%%
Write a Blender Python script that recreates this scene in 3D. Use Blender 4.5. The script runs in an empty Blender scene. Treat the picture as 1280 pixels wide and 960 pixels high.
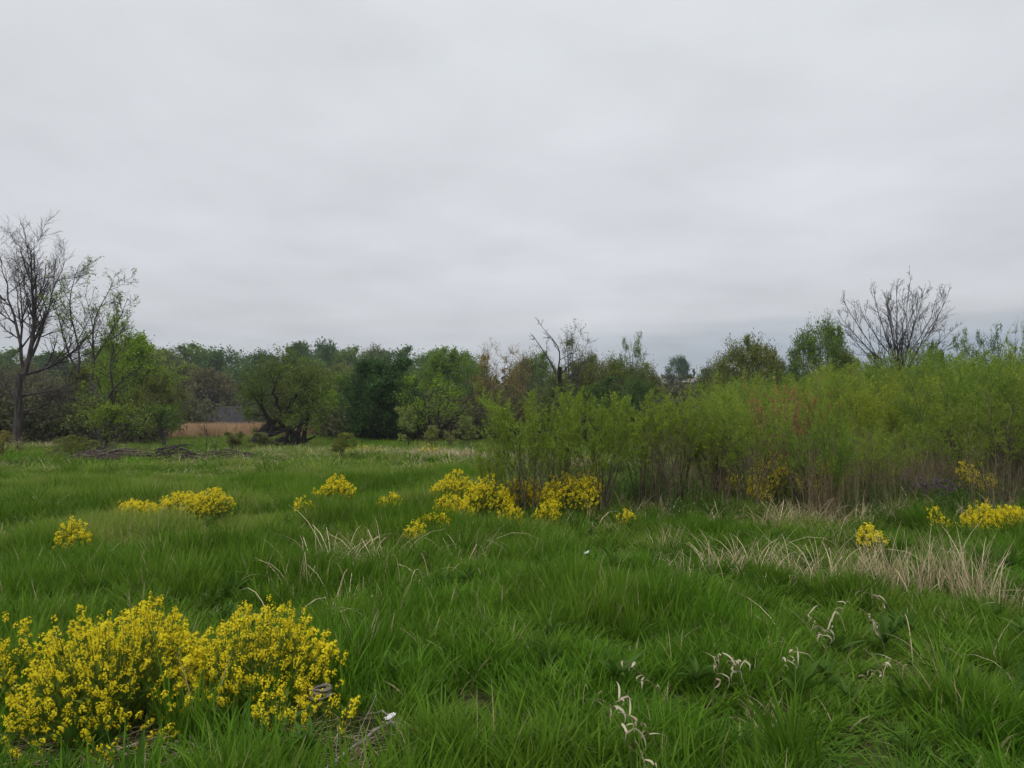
import bpy, math, random
import numpy as np
from mathutils import Vector

random.seed(7)
RNG = np.random.default_rng(7)
S = bpy.context.scene

# ------------------------------------------------------------------ camera
F = 914.0                       # focal length in pixels of the 1280 px wide photograph
EYE = 1.6
PITCH = math.atan((525.0 - 480.0) / F)
cam_data = bpy.data.cameras.new("camera")
cam = bpy.data.objects.new("camera", cam_data)
S.collection.objects.link(cam)
cam.location = (0, 0, EYE)
cam.rotation_euler = (math.radians(90) + PITCH, 0, 0)
cam_data.sensor_width = 36.0
cam_data.lens = 36.0 * F / 1280.0
cam_data.clip_start = 0.05
cam_data.clip_end = 3000
S.camera = cam

# ------------------------------------------------------------------ world: overcast sky
SUN_EL, SUN_AZ = math.radians(52), math.radians(200)
world = bpy.data.worlds.new("World")
S.world = world
world.use_nodes = True
nt = world.node_tree
nt.nodes.clear()
def N(tree, typ, **kw):
    n = tree.nodes.new(typ)
    for k, v in kw.items():
        if k.startswith("i_"):
            key = k[2:]
            n.inputs[int(key) if key.isdigit() else key].default_value = v
        else:
            setattr(n, k, v)
    return n
L = nt.links.new
out = N(nt, "ShaderNodeOutputWorld")
bg = N(nt, "ShaderNodeBackground")
bg.inputs[1].default_value = 0.1
sky = N(nt, "ShaderNodeTexSky", sky_type="NISHITA", sun_disc=False)
sky.sun_elevation = SUN_EL
sky.sun_rotation = SUN_AZ
sky.air_density = 1.0; sky.dust_density = 2.5
tc = N(nt, "ShaderNodeTexCoord")
sep = N(nt, "ShaderNodeSeparateXYZ")
L(tc.outputs["Generated"], sep.inputs[0])
# cloud deck seen from below: direction / (height + small) gives a flat layer in perspective
den = N(nt, "ShaderNodeMath", operation="MAXIMUM"); den.inputs[1].default_value = 0.0
L(sep.outputs[2], den.inputs[0])
den2 = N(nt, "ShaderNodeMath", operation="ADD"); den2.inputs[1].default_value = 0.12
L(den.outputs[0], den2.inputs[0])
dx = N(nt, "ShaderNodeMath", operation="DIVIDE"); dy = N(nt, "ShaderNodeMath", operation="DIVIDE")
L(sep.outputs[0], dx.inputs[0]); L(den2.outputs[0], dx.inputs[1])
L(sep.outputs[1], dy.inputs[0]); L(den2.outputs[0], dy.inputs[1])
cmb = N(nt, "ShaderNodeCombineXYZ")
L(dx.outputs[0], cmb.inputs[0]); L(dy.outputs[0], cmb.inputs[1])
n1 = N(nt, "ShaderNodeTexNoise"); n1.inputs["Scale"].default_value = 0.42; n1.inputs["Detail"].default_value = 4; n1.inputs["Roughness"].default_value = 0.48; n1.inputs["Distortion"].default_value = 0.35
L(cmb.outputs[0], n1.inputs["Vector"])
n2 = N(nt, "ShaderNodeTexNoise"); n2.inputs["Scale"].default_value = 1.5; n2.inputs["Detail"].default_value = 5; n2.inputs["Roughness"].default_value = 0.5
L(cmb.outputs[0], n2.inputs["Vector"])
nm = N(nt, "ShaderNodeMix", data_type="FLOAT"); nm.inputs[0].default_value = 0.42
L(n1.outputs[0], nm.inputs[2]); L(n2.outputs[0], nm.inputs[3])
# elevation -> base grey
elev = N(nt, "ShaderNodeValToRGB")
cr = elev.color_ramp
cr.elements[0].position = 0.0; cr.elements[0].color = (0.345, 0.395, 0.465, 1)
cr.elements[1].position = 1.0; cr.elements[1].color = (1.05, 1.07, 1.10, 1)
for p, c in ((0.06, (0.47, 0.500, 0.540)), (0.13, (0.560, 0.575, 0.605)), (0.22, (0.600, 0.613, 0.645)),
             (0.45, (0.630, 0.655, 0.685))):
    e = cr.elements.new(p); e.color = c + (1,)
L(sep.outputs[2], elev.inputs[0])
mr = N(nt, "ShaderNodeMapRange"); mr.inputs[1].default_value = 0.32; mr.inputs[2].default_value = 0.68
mr.inputs[3].default_value = 0.83; mr.inputs[4].default_value = 1.15
L(nm.outputs[0], mr.inputs[0])
# a darker bank low over the horizon, streaked
st = N(nt, "ShaderNodeMapping"); st.inputs["Scale"].default_value = (2.0, 2.0, 15.0)
L(tc.outputs["Generated"], st.inputs[0])
n3 = N(nt, "ShaderNodeTexNoise"); n3.inputs["Scale"].default_value = 1.0; n3.inputs["Detail"].default_value = 4; n3.inputs["Distortion"].default_value = 0.4
L(st.outputs[0], n3.inputs["Vector"])
sr = N(nt, "ShaderNodeMapRange"); sr.inputs[1].default_value = 0.42; sr.inputs[2].default_value = 0.62
L(n3.outputs[0], sr.inputs[0])
lo = N(nt, "ShaderNodeMapRange"); lo.inputs[1].default_value = 0.03; lo.inputs[2].default_value = 0.20
lo.inputs[3].default_value = 0.13; lo.inputs[4].default_value = 0.0
L(sep.outputs[2], lo.inputs[0])
bank = N(nt, "ShaderNodeMath", operation="MULTIPLY")
L(sr.outputs[0], bank.inputs[0]); L(lo.outputs[0], bank.inputs[1])
# blue grey cloud bank lying low on the right-hand horizon
ba = N(nt, "ShaderNodeMapRange"); ba.inputs[1].default_value = -0.05; ba.inputs[2].default_value = 0.5; L(sep.outputs[0], ba.inputs[0])
zz = N(nt, "ShaderNodeMath", operation="MULTIPLY_ADD"); zz.inputs[1].default_value = -0.10; L(n3.outputs[0], zz.inputs[0]); L(sep.outputs[2], zz.inputs[2])
bz = N(nt, "ShaderNodeMapRange"); bz.inputs[1].default_value = 0.080; bz.inputs[2].default_value = 0.050; bz.inputs[3].default_value = 0.0; bz.inputs[4].default_value = 1.0; L(zz.outputs[0], bz.inputs[0])
bb = N(nt, "ShaderNodeMath", operation="MULTIPLY"); L(ba.outputs[0], bb.inputs[0]); L(bz.outputs[0], bb.inputs[1])
inv = N(nt, "ShaderNodeMath", operation="SUBTRACT"); inv.inputs[0].default_value = 1.0
L(bank.outputs[0], inv.inputs[1])
fac = N(nt, "ShaderNodeMath", operation="MULTIPLY")
L(mr.outputs[0], fac.inputs[0]); L(inv.outputs[0], fac.inputs[1])
vm = N(nt, "ShaderNodeVectorMath", operation="SCALE")
L(elev.outputs[0], vm.inputs[0]); L(fac.outputs[0], vm.inputs[3])
vm2 = N(nt, "ShaderNodeVectorMath", operation="SCALE"); vm2.inputs[3].default_value = 10.8
bk = N(nt, "ShaderNodeMix", data_type="RGBA", blend_type="MULTIPLY"); bk.inputs[7].default_value = (0.70, 0.77, 0.84, 1)
L(bb.outputs[0], bk.inputs[0]); L(vm.outputs[0], bk.inputs[6]); L(bk.outputs[2], vm2.inputs[0])
mx = N(nt, "ShaderNodeMix", data_type="RGBA"); mx.inputs[0].default_value = 0.95
L(sky.outputs[0], mx.inputs[6]); L(vm2.outputs[0], mx.inputs[7])
L(mx.outputs[2], bg.inputs[0]); L(bg.outputs[0], out.inputs[0])

# ------------------------------------------------------------------ sun behind the cloud
sd = bpy.data.lights.new("sun", "SUN")
sd.energy = 1.0; sd.angle = math.radians(25); sd.color = (1.0, 0.965, 0.91)
sun = bpy.data.objects.new("sun", sd)
S.collection.objects.link(sun)
az = SUN_AZ
sdir = Vector((math.sin(az) * math.cos(SUN_EL), math.cos(az) * math.cos(SUN_EL), math.sin(SUN_EL)))
sun.rotation_euler = sdir.to_track_quat("Z", "Y").to_euler()
sun.location = sdir * 50

S.view_settings.view_transform = "Standard"
S.view_settings.look = "None"
S.view_settings.exposure = 0.12
S.view_settings.gamma = 1.0
S.render.engine = "CYCLES"
S.cycles.max_bounces = 6
S.cycles.diffuse_bounces = 4
S.cycles.transmission_bounces = 4
S.cycles.use_denoising = True
S.cycles.denoiser = "OPENIMAGEDENOISE"
S.cycles.denoising_input_passes = "RGB_ALBEDO_NORMAL"
S.cycles.denoising_prefilter = "ACCURATE"

# ================================================================== helpers
def W(px, py, d):
    """pixel of the photograph at depth d (metres along the ground) -> world point"""
    a = (px - 640.0) / F; b = (480.0 - py) / F
    r = np.array([a, math.cos(PITCH) - b * math.sin(PITCH), math.sin(PITCH) + b * math.cos(PITCH)])
    r = r * (d / r[1])
    return np.array([r[0], d, EYE + r[2]])
def smooth(a, b, x):
    t = np.clip((np.asarray(x, float) - a) / (b - a), 0, 1)
    return t * t * (3 - 2 * t)
_perm = np.random.default_rng(3).random((256, 256))
def vnoise(x, y):
    x = np.asarray(x, float); y = np.asarray(y, float)
    xi = np.floor(x).astype(int); yi = np.floor(y).astype(int)
    fx = x - xi; fy = y - yi
    fx = fx * fx * (3 - 2 * fx); fy = fy * fy * (3 - 2 * fy)
    g = lambda i, j: _perm[i & 255, j & 255]
    return (g(xi, yi) * (1 - fx) + g(xi + 1, yi) * fx) * (1 - fy) + (g(xi, yi + 1) * (1 - fx) + g(xi + 1, yi + 1) * fx) * fy
def fbm(x, y, s, o=3):
    v = 0; a = 0.5; t = 0
    for k in range(o):
        v = v + a * vnoise(x / s + 17.3 * k, y / s + 5.1 * k); t += a; a *= 0.5; s *= 0.5
    return v / t
def terrain(x, y):
    x = np.asarray(x, float); y = np.asarray(y, float)
    ay = np.maximum(y, 1.0)
    h = smooth(75, 190, y) * (3.5 + 5.0 * smooth(0.05, 0.25, x / ay))
    h = h - 2.6 * np.exp(-(((x + 44) / 13.0) ** 2 + ((y - 112) / 16.0) ** 2))
    near = 1 - smooth(35, 70, y)
    h = h + near * (0.17 * (fbm(x, y, 2.4, 2) - 0.5) + 0.09 * (fbm(x + 50, y, 0.7, 2) - 0.5))
    h = h + (fbm(x + 9, y + 4, 30, 2) - 0.5) * 0.5 * smooth(25, 70, y)
    return h
def ground(x, y): return float(terrain(x, y))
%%
■ Aim of the exercise:
Write out exactly the opening lines of the data, stopping after the line that holds "S.camera = cam". Exclude pictures.

■ Written answer:
Write a Blender Python script that recreates this scene in 3D. Use Blender 4.5. The script runs in an empty Blender scene. Treat the picture as 1280 pixels wide and 960 pixels high.
import bpy, math, random
import numpy as np
from mathutils import Vector

random.seed(7)
RNG = np.random.default_rng(7)
S = bpy.context.scene

# ------------------------------------------------------------------ camera
F = 914.0                       # focal length in pixels of the 1280 px wide photograph
EYE = 1.6
PITCH = math.atan((525.0 - 480.0) / F)
cam_data = bpy.data.cameras.new("camera")
cam = bpy.data.objects.new("camera", cam_data)
S.collection.objects.link(cam)
cam.location = (0, 0, EYE)
cam.rotation_euler = (math.radians(90) + PITCH, 0, 0)
cam_data.sensor_width = 36.0
cam_data.lens = 36.0 * F / 1280.0
cam_data.clip_start = 0.05
cam_data.clip_end = 3000
S.camera = cam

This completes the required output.